Di certo il coinvolgimento dei nonni rappresenta un fattore di protezione contro gli effetti negativi della separazione genitoriale. I nonni infatti possono garantire relazioni all’insegna della continuità e della stabilità proprio quando le relazioni familiari assumono caratteri di fragilità e precarietà. A condizione che non si schierino contro l’altro genitore, i nonni, possono svolgere una funzione di compensazione, fornendo supporto affettivo in un momento in cui i genitori, in fase di tensione più o meno critica, difficilmente riescono a fornire il sostegno di cui i figli hanno bisogno.

Cosa non fare?

L’importanza di mantenere i contatti con la propria storia generazionale si può perdere nel conflitto coniugale e il figlio, schiacciato dai conflitti di lealtà (<<Se mamma e papà litigano e non si parlano, io da che parte devo stare?>>), ne esce eliminando uno dei genitori e l’ambivalenza della relazione con lui, finendo così per disprezzare il genitore e l’appartenenza alla sua stirpe.

Infatti, il mancato accesso all’altro genitore si traduce quasi sempre con il mancato accesso all’altra stirpe, riproducendo in questo modo la scissione avvenuta nella coppia genitoriale con il divorzio. Possiamo assistere allo schieramento dei nipoti dalla parte dei nonni che li hanno cresciuti e a un annullamento degli altri nonni tendendo a dichiarare apertamente la propria appartenenza a una sola stirpe familiare.

Un altro aspetto critico dell’esercizio della genitorialità in caso di divorzio è la tendenza del legame genitore figlio a strutturarsi su un piano orizzontale anziché gerarchico. Ciò fa sì che frequentemente ai figli sia attribuito un ruolo di supporto del genitore rimasto solo, secondo modalità che non rispettano le esigenze di crescita del figlio. Infatti se l’adulto è sullo stesso piano del figlio, lo priva di quel punto di riferimento di cui ha bisogno per appoggiarsi, crescere e costruire la propria identità.

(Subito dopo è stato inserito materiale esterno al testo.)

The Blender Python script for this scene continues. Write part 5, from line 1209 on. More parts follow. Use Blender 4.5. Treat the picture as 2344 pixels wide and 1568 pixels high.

Si parla di parentificazione per descrivere la tendenza dei genitori ad adultizzare i figli, delegando loro un ruolo genitoriale, soprattutto quando sono presenti fratelli e/o sorelle. La parentificazione è quindi il comportamento adottato da uno o entrambi i genitori, in modo più o meno consapevole, con il quale l’adulto diventa oggetto di attenzione e cura da parte del figlio. Per semplificare, è come se si ribaltasse l’attaccamento e i figli diventassero genitori dei loro genitori (<<Sono stata la madre di mia madre>>).

Al contrario un genitore può sentirsi solo (o realmente esserlo) nella crescita e nell’educazione del figlio, essere in apprensione per i suoi comportamenti, le sue abitudini e il suo sviluppo, attivando così un controllo non flessibile su di lui con l’intenzione di proteggerlo. In altre parole, un sistema monogenitoriale potrebbe mettere in piedi una struttura educativa troppo restrittiva nei confronti del figlio e quindi inefficace, mettendo in scena, con le regole rigide e non spiegate, il dramma della propria preoccupazione.